-- Start --

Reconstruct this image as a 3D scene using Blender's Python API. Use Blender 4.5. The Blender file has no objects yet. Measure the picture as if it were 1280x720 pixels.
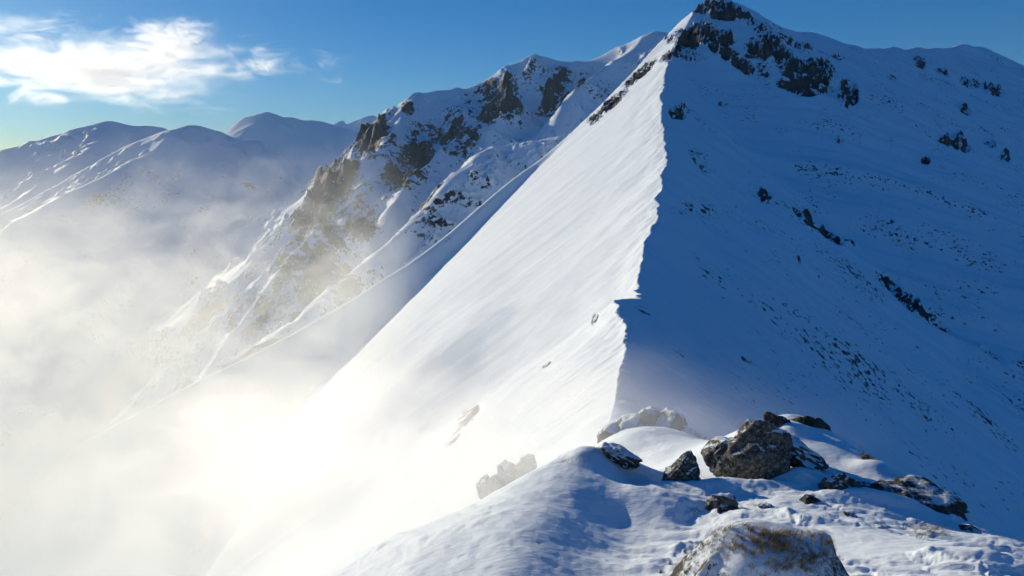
import bpy, bmesh, math, random
import numpy as np
from mathutils import Vector, Matrix, noise as mn

# ------------------------------------------------------------------ camera, sky, sun, exposure
FPX, PITCH = 900.0, math.atan(170 / 900.0)          # focal length in 1280-px units, tilt below the horizon
SUN_EL, SUN_AZ = math.radians(11), math.radians(-41)  # azimuth from +Y, negative to the left

sc = bpy.context.scene
cam_d = bpy.data.cameras.new("camera"); cam = bpy.data.objects.new("camera", cam_d)
sc.collection.objects.link(cam); sc.camera = cam
cam_d.sensor_width = 36.0; cam_d.lens = 36.0 * FPX / 1280.0
cam_d.clip_start = 0.1; cam_d.clip_end = 60000
cam.location = (0, 0, 0); cam.rotation_euler = (math.pi / 2 - PITCH, 0, 0)

world = bpy.data.worlds.new("World"); sc.world = world; world.use_nodes = True
nt = world.node_tree; nt.nodes.clear()
sky = nt.nodes.new("ShaderNodeTexSky"); sky.sky_type = 'NISHITA'; sky.sun_disc = False
sky.sun_elevation = SUN_EL; sky.sun_rotation = SUN_AZ
sky.altitude = 2000; sky.air_density = 1.0; sky.dust_density = 1.0; sky.ozone_density = 4.0
tint = nt.nodes.new("ShaderNodeMix"); tint.data_type = 'RGBA'; tint.blend_type = 'MULTIPLY'
tint.inputs[0].default_value = 1.0; tint.inputs[7].default_value = (4.3, 7.4, 9.7, 1)
bg = nt.nodes.new("ShaderNodeBackground"); bg.inputs[1].default_value = 0.1
wo = nt.nodes.new("ShaderNodeOutputWorld")
# deep polarised-looking blue overhead that pales to white near the sun side: softer range, richer colour
pre = nt.nodes.new("ShaderNodeVectorMath"); pre.operation = 'SCALE'; pre.inputs[3].default_value = 0.06
gm = nt.nodes.new("ShaderNodeGamma"); gm.inputs[1].default_value = 0.7
hs = nt.nodes.new("ShaderNodeHueSaturation"); hs.inputs['Saturation'].default_value = 1.5
nt.links.new(sky.outputs[0], pre.inputs[0]); nt.links.new(pre.outputs[0], gm.inputs[0]); nt.links.new(gm.outputs[0], hs.inputs['Color'])
nt.links.new(hs.outputs[0], tint.inputs[6]); nt.links.new(tint.outputs[2], bg.inputs[0]); nt.links.new(bg.outputs[0], wo.inputs[0])

sun_d = bpy.data.lights.new("sun", 'SUN'); sun = bpy.data.objects.new("sun", sun_d); sc.collection.objects.link(sun)
sun_d.energy = 5.0; sun_d.angle = math.radians(0.5); sun_d.color = (1.0, 0.86, 0.63)
to_sun = Vector((math.sin(SUN_AZ) * math.cos(SUN_EL), math.cos(SUN_AZ) * math.cos(SUN_EL), math.sin(SUN_EL)))
sun.rotation_euler = to_sun.to_track_quat('Z', 'Y').to_euler()

sc.view_settings.view_transform = 'Standard'; sc.view_settings.look = 'None'
sc.view_settings.exposure = 0.10; sc.view_settings.gamma = 1.0; sc.view_settings.use_curve_mapping = False
sc.render.engine = 'CYCLES'
sc.cycles.use_denoising = True
sc.cycles.use_adaptive_sampling = True; sc.cycles.adaptive_threshold = 0.05; sc.cycles.adaptive_min_samples = 16
sc.cycles.max_bounces = 6; sc.cycles.diffuse_bounces = 3; sc.cycles.volume_bounces = 3
sc.cycles.volume_step_rate = 1.0; sc.cycles.volume_max_steps = 256

# ------------------------------------------------------------------ geometry helpers
CP, SP = math.cos(PITCH), math.sin(PITCH)
def ray(px, py):
    a = (np.asarray(px, float) - 640) / FPX; b = (360 - np.asarray(py, float)) / FPX
    return a, CP + b * SP, -SP + b * CP
def at(px, py, Y):
    """world point that lies Y metres ahead on the sight line through a point of the photograph"""
    a, y, z = ray(px, py); t = Y / y
    return (float(a * t), float(Y), float(z * t))
def pix(X, Y, Z):
    f = Y * CP - Z * SP; u = Y * SP + Z * CP
    return 640 + FPX * X / f, 360 - FPX * u / f
def ss(a, b, x):
    t = np.clip((x - a) / (b - a), 0, 1); return t * t * (3 - 2 * t)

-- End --

Copy nothing but the lines from the first one in the listing through the line with "from mathutils import", and omit the pictures.

■ **SOLUTION FOR THIS PROBLEM**
Reconstruct this image as a 3D scene using Blender's Python API. Use Blender 4.5. The Blender file has no objects yet. Measure the picture as if it were 1280x720 pixels.
import bpy, bmesh, math, random
import numpy as np
from mathutils import Vector, Matrix, noise as mn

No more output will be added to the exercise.